For innovation, corporate culture matters more than location

Is there a corporate culture of innovation that transcends national differences? That’s one of the intriguing suggestions of a new study called  “Radical Innovation Across Nations: The Pre-eminence of Corporate Culture” that is scheduled to be forthcoming in the January 2009 issue of the Journal of Marketing. Researchers Gerard J. Tellis, Jaideep C. Prabhu andRajesh K. Chandy report findings from a survey of executives who were closely involved in innovation efforts at more than 750 public companies in 17 different countries.

Tellis, Prabhu and Chandy also used data available from sources such as the World Economic Forum and the IMD World Competitiveness Report to create variables for each of the 17 countries in areas such as capital, skilled labor and innovation-friendly government policies.  And their survey asked respondents questions about their companies’ corporate culture and about the companies’ level of radical innovation.

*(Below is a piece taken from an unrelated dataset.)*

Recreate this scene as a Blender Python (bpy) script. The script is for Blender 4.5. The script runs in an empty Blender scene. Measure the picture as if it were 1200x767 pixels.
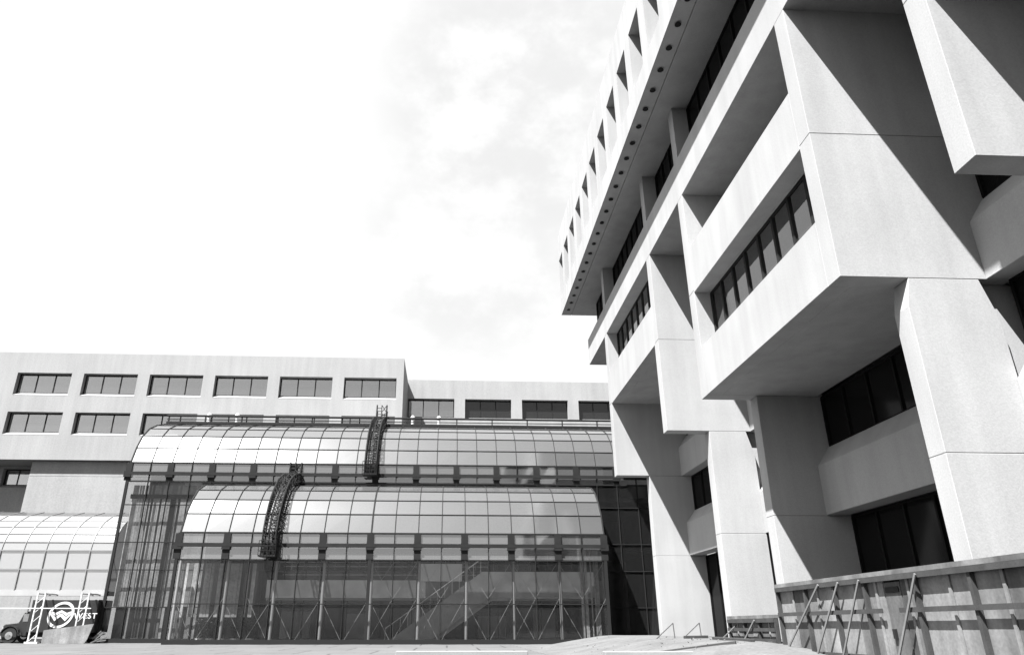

The researchers found that a number of attitudes and practices associated with corporate culture had a significant positive effect on radical innovation — and radical innovation, in turn, had a postive impact on the financial market’s valuation of a company.  Corporate attitudes that had a relatively strong positve effect on radical innovation included a willingness to cannibalize a company’s existing products, an orientation toward the future, and a tolerance for risk.  Not surprisingly, having a high percentage of a company’s employees working in R&D also had a significant positive association with radical innovation.

But, once the effect of corporate culture was accounted for, the researchers found that a number of country-level factors — such as the environment for skilled labor in the country as a whole  –  had little impact on a company’s level of radical innovation.